Data segment:

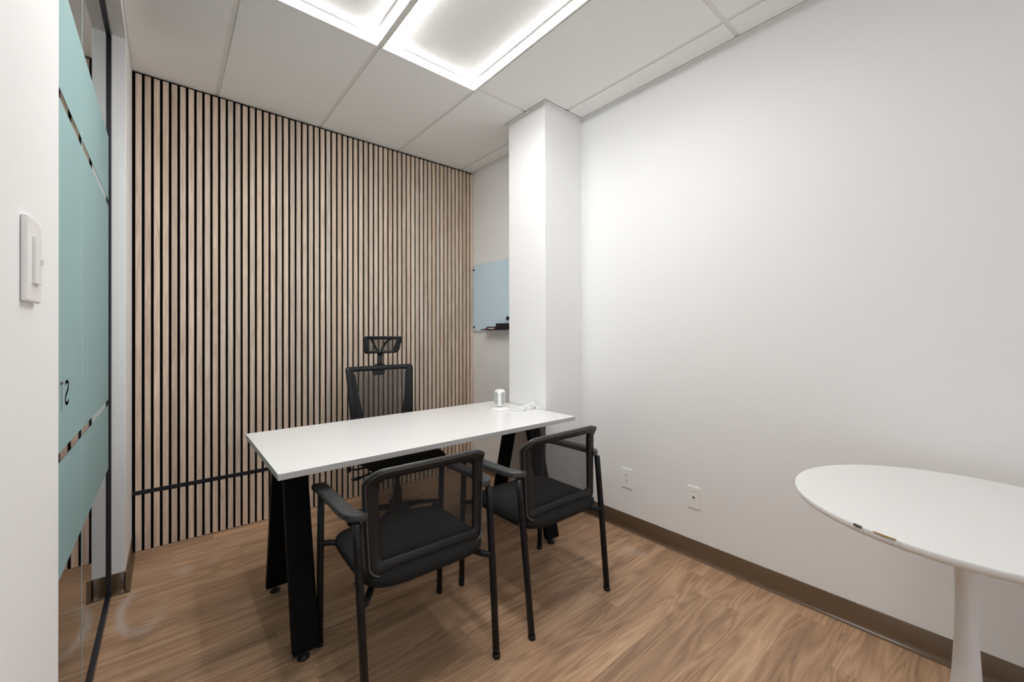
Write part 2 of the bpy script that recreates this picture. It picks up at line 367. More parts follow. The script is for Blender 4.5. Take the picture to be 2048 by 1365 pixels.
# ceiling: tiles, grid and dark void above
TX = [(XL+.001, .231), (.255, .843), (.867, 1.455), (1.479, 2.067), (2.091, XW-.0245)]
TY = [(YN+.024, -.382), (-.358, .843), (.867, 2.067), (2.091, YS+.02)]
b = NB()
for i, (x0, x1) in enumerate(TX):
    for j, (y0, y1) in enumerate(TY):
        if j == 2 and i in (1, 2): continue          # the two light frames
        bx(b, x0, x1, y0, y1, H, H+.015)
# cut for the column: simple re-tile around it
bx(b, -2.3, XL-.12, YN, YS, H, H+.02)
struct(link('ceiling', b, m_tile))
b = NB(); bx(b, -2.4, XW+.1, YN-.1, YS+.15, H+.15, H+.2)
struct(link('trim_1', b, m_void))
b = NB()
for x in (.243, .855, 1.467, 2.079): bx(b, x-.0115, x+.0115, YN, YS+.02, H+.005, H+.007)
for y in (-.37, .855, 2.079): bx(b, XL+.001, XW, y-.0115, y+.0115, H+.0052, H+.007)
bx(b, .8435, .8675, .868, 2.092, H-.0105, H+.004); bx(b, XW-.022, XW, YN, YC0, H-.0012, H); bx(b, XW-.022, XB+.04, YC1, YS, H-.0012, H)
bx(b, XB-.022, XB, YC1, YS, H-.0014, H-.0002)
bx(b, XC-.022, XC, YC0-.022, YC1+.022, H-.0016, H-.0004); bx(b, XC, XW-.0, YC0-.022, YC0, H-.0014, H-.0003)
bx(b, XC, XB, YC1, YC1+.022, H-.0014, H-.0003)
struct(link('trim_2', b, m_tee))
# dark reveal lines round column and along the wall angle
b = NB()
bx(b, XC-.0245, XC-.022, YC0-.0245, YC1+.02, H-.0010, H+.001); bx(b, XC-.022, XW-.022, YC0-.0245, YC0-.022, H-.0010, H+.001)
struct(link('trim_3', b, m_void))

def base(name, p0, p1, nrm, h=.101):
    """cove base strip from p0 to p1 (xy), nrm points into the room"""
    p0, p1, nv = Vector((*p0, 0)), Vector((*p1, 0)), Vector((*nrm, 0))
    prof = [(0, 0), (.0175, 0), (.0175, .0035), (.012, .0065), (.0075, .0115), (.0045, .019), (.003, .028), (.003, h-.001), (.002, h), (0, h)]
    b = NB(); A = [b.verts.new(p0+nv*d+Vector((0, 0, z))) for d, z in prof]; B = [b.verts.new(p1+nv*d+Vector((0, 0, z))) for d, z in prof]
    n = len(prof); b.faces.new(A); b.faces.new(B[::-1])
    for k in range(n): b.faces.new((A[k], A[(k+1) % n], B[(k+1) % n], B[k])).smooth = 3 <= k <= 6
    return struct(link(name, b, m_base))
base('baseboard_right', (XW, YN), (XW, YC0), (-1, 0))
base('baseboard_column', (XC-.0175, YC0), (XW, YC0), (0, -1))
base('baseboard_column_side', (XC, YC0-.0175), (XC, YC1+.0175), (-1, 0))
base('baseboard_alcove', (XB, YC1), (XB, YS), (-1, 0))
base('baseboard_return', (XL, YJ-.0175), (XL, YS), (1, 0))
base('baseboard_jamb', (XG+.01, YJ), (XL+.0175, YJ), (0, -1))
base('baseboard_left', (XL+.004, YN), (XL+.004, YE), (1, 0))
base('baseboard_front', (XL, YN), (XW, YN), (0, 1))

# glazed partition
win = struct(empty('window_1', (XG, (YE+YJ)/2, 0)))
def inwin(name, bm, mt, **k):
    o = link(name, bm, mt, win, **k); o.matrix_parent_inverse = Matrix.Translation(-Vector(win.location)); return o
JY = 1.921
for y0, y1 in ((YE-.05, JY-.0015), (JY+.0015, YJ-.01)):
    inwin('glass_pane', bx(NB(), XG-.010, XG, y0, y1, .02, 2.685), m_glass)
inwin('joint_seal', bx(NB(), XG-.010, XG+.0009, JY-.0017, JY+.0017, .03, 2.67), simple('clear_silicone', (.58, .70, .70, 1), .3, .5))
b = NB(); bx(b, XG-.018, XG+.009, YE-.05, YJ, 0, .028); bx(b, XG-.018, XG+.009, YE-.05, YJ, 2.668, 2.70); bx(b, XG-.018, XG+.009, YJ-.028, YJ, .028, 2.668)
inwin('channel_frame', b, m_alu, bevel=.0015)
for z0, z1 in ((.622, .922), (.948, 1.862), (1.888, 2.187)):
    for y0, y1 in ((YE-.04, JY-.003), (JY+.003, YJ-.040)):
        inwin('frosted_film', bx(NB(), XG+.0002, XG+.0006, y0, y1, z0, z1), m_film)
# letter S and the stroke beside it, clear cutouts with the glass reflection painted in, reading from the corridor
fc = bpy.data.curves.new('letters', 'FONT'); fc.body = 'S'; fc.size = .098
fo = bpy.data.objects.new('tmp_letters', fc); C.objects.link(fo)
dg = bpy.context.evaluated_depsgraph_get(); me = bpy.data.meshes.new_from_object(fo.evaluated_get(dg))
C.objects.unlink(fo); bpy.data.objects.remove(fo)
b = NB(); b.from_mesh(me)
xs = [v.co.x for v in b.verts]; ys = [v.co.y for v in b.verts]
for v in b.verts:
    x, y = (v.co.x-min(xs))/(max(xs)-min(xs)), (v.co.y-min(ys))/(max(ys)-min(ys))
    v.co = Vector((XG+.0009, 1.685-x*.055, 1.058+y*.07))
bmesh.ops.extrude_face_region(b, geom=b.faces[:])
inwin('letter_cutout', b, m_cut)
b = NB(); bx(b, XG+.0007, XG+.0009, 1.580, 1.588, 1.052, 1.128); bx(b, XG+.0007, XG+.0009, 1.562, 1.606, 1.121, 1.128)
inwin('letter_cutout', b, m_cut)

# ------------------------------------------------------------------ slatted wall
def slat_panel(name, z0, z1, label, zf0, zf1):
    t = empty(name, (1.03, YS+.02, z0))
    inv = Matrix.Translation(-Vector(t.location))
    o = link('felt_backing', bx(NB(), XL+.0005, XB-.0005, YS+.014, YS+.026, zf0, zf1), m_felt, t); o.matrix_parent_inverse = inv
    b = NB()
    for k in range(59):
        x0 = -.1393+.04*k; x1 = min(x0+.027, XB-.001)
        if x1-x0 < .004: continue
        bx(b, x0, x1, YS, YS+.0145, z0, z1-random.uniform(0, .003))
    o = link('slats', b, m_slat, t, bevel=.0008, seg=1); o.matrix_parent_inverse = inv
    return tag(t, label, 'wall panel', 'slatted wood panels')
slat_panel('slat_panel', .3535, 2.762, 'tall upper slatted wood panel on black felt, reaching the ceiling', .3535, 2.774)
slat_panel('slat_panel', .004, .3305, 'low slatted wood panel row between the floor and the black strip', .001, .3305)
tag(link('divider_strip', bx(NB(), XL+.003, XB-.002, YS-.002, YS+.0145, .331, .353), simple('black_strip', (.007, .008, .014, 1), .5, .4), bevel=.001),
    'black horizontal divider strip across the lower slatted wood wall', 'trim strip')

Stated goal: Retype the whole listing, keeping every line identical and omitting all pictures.

Answer to this exercise:
Write part 2 of the bpy script that recreates this picture. It picks up at line 367. More parts follow. The script is for Blender 4.5. Take the picture to be 2048 by 1365 pixels.
# ceiling: tiles, grid and dark void above
TX = [(XL+.001, .231), (.255, .843), (.867, 1.455), (1.479, 2.067), (2.091, XW-.0245)]
TY = [(YN+.024, -.382), (-.358, .843), (.867, 2.067), (2.091, YS+.02)]
b = NB()
for i, (x0, x1) in enumerate(TX):
    for j, (y0, y1) in enumerate(TY):
        if j == 2 and i in (1, 2): continue          # the two light frames
        bx(b, x0, x1, y0, y1, H, H+.015)
# cut for the column: simple re-tile around it
bx(b, -2.3, XL-.12, YN, YS, H, H+.02)
struct(link('ceiling', b, m_tile))
b = NB(); bx(b, -2.4, XW+.1, YN-.1, YS+.15, H+.15, H+.2)
struct(link('trim_1', b, m_void))
b = NB()
for x in (.243, .855, 1.467, 2.079): bx(b, x-.0115, x+.0115, YN, YS+.02, H+.005, H+.007)
for y in (-.37, .855, 2.079): bx(b, XL+.001, XW, y-.0115, y+.0115, H+.0052, H+.007)
bx(b, .8435, .8675, .868, 2.092, H-.0105, H+.004); bx(b, XW-.022, XW, YN, YC0, H-.0012, H); bx(b, XW-.022, XB+.04, YC1, YS, H-.0012, H)
bx(b, XB-.022, XB, YC1, YS, H-.0014, H-.0002)
bx(b, XC-.022, XC, YC0-.022, YC1+.022, H-.0016, H-.0004); bx(b, XC, XW-.0, YC0-.022, YC0, H-.0014, H-.0003)
bx(b, XC, XB, YC1, YC1+.022, H-.0014, H-.0003)
struct(link('trim_2', b, m_tee))
# dark reveal lines round column and along the wall angle
b = NB()
bx(b, XC-.0245, XC-.022, YC0-.0245, YC1+.02, H-.0010, H+.001); bx(b, XC-.022, XW-.022, YC0-.0245, YC0-.022, H-.0010, H+.001)
struct(link('trim_3', b, m_void))

def base(name, p0, p1, nrm, h=.101):
    """cove base strip from p0 to p1 (xy), nrm points into the room"""
    p0, p1, nv = Vector((*p0, 0)), Vector((*p1, 0)), Vector((*nrm, 0))
    prof = [(0, 0), (.0175, 0), (.0175, .0035), (.012, .0065), (.0075, .0115), (.0045, .019), (.003, .028), (.003, h-.001), (.002, h), (0, h)]
    b = NB(); A = [b.verts.new(p0+nv*d+Vector((0, 0, z))) for d, z in prof]; B = [b.verts.new(p1+nv*d+Vector((0, 0, z))) for d, z in prof]
    n = len(prof); b.faces.new(A); b.faces.new(B[::-1])
    for k in range(n): b.faces.new((A[k], A[(k+1) % n], B[(k+1) % n], B[k])).smooth = 3 <= k <= 6
    return struct(link(name, b, m_base))
base('baseboard_right', (XW, YN), (XW, YC0), (-1, 0))
base('baseboard_column', (XC-.0175, YC0), (XW, YC0), (0, -1))
base('baseboard_column_side', (XC, YC0-.0175), (XC, YC1+.0175), (-1, 0))
base('baseboard_alcove', (XB, YC1), (XB, YS), (-1, 0))
base('baseboard_return', (XL, YJ-.0175), (XL, YS), (1, 0))
base('baseboard_jamb', (XG+.01, YJ), (XL+.0175, YJ), (0, -1))
base('baseboard_left', (XL+.004, YN), (XL+.004, YE), (1, 0))
base('baseboard_front', (XL, YN), (XW, YN), (0, 1))

# glazed partition
win = struct(empty('window_1', (XG, (YE+YJ)/2, 0)))
def inwin(name, bm, mt, **k):
    o = link(name, bm, mt, win, **k); o.matrix_parent_inverse = Matrix.Translation(-Vector(win.location)); return o
JY = 1.921
for y0, y1 in ((YE-.05, JY-.0015), (JY+.0015, YJ-.01)):
    inwin('glass_pane', bx(NB(), XG-.010, XG, y0, y1, .02, 2.685), m_glass)
inwin('joint_seal', bx(NB(), XG-.010, XG+.0009, JY-.0017, JY+.0017, .03, 2.67), simple('clear_silicone', (.58, .70, .70, 1), .3, .5))
b = NB(); bx(b, XG-.018, XG+.009, YE-.05, YJ, 0, .028); bx(b, XG-.018, XG+.009, YE-.05, YJ, 2.668, 2.70); bx(b, XG-.018, XG+.009, YJ-.028, YJ, .028, 2.668)
inwin('channel_frame', b, m_alu, bevel=.0015)
for z0, z1 in ((.622, .922), (.948, 1.862), (1.888, 2.187)):
    for y0, y1 in ((YE-.04, JY-.003), (JY+.003, YJ-.040)):
        inwin('frosted_film', bx(NB(), XG+.0002, XG+.0006, y0, y1, z0, z1), m_film)
# letter S and the stroke beside it, clear cutouts with the glass reflection painted in, reading from the corridor
fc = bpy.data.curves.new('letters', 'FONT'); fc.body = 'S'; fc.size = .098
fo = bpy.data.objects.new('tmp_letters', fc); C.objects.link(fo)
dg = bpy.context.evaluated_depsgraph_get(); me = bpy.data.meshes.new_from_object(fo.evaluated_get(dg))
C.objects.unlink(fo); bpy.data.objects.remove(fo)
b = NB(); b.from_mesh(me)
xs = [v.co.x for v in b.verts]; ys = [v.co.y for v in b.verts]
for v in b.verts:
    x, y = (v.co.x-min(xs))/(max(xs)-min(xs)), (v.co.y-min(ys))/(max(ys)-min(ys))
    v.co = Vector((XG+.0009, 1.685-x*.055, 1.058+y*.07))
bmesh.ops.extrude_face_region(b, geom=b.faces[:])
inwin('letter_cutout', b, m_cut)
b = NB(); bx(b, XG+.0007, XG+.0009, 1.580, 1.588, 1.052, 1.128); bx(b, XG+.0007, XG+.0009, 1.562, 1.606, 1.121, 1.128)
inwin('letter_cutout', b, m_cut)

# ------------------------------------------------------------------ slatted wall
def slat_panel(name, z0, z1, label, zf0, zf1):
    t = empty(name, (1.03, YS+.02, z0))
    inv = Matrix.Translation(-Vector(t.location))
    o = link('felt_backing', bx(NB(), XL+.0005, XB-.0005, YS+.014, YS+.026, zf0, zf1), m_felt, t); o.matrix_parent_inverse = inv
    b = NB()
    for k in range(59):
        x0 = -.1393+.04*k; x1 = min(x0+.027, XB-.001)
        if x1-x0 < .004: continue
        bx(b, x0, x1, YS, YS+.0145, z0, z1-random.uniform(0, .003))
    o = link('slats', b, m_slat, t, bevel=.0008, seg=1); o.matrix_parent_inverse = inv
    return tag(t, label, 'wall panel', 'slatted wood panels')
slat_panel('slat_panel', .3535, 2.762, 'tall upper slatted wood panel on black felt, reaching the ceiling', .3535, 2.774)
slat_panel('slat_panel', .004, .3305, 'low slatted wood panel row between the floor and the black strip', .001, .3305)
tag(link('divider_strip', bx(NB(), XL+.003, XB-.002, YS-.002, YS+.0145, .331, .353), simple('black_strip', (.007, .008, .014, 1), .5, .4), bevel=.001),
    'black horizontal divider strip across the lower slatted wood wall', 'trim strip')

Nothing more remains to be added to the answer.